La lealtad o fidelidad (Chugui) es en el Bushido una de esas virtudes llevadas hasta un extremo difícil de entender por un occidental. Para el samurai, el señor, el rey o shogun, encarnaban en sí mismos la idea de Estado. La obediencia de las leyes y de las normas se extendía también a la obediencia incondicional a su señor. Pero no es el servilismo del que busca la obtención de beneficio o el que finge deferencia y respeto ocultando intereses personales. Es un sentimiento de lealtad incondicional que, si se rompe, mancha el honor del samurai. Cuentan las tradiciones que cuando un samurai discrepaba de la opinión de su señor, su lealtad consistía en tratar por todos los medios de persuadirle de su error, mas en caso de fracasar él estaba en las manos de su señor, para atestiguar su sinceridad.

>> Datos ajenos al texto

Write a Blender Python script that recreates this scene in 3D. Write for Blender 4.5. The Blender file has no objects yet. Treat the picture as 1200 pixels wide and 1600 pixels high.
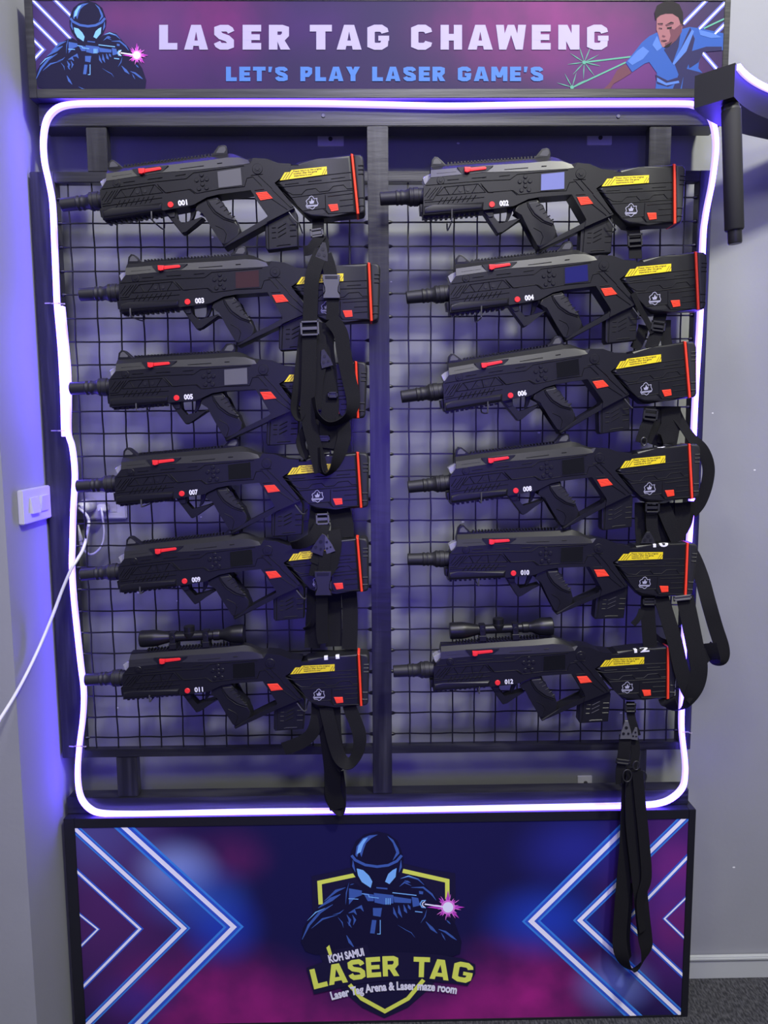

El honor (Meiyo) es tal vez la consecuencia ultérrima de todas las virtudes propias de la conducta del samurai. Es el respeto que se tiene a sí mismo y a su ideal de caballero, el que provoca la gran integridad de carácter. Es tener y custodiar un buen nombre o reputación. Decía Mencio, uno de los grandes filósofos del confucianismo: «La vergüenza es la tierra que abona todas las virtudes, las buenas maneras y las buenas costumbres». El samurai, firmemente consciente de su vinculación con lo espiritual, vive ese sentimiento de comedimiento que impide cometer faltas o traicionarse a sí mismo. No es la vergüenza tal y como la entendemos hoy en día, es más bien el respeto de la parte inmortal de uno mismo que te impide actuar, sentir o pensar de forma innoble.
La película El último samurai es un bello homenaje al delicado y valeroso espíritu japonés: «El viajero percibe la deliciosa sensación de una dulzura muy lejana; no sabe de dónde viene, y, parándose desnuda la frente, y recibe la bendición de la brisa».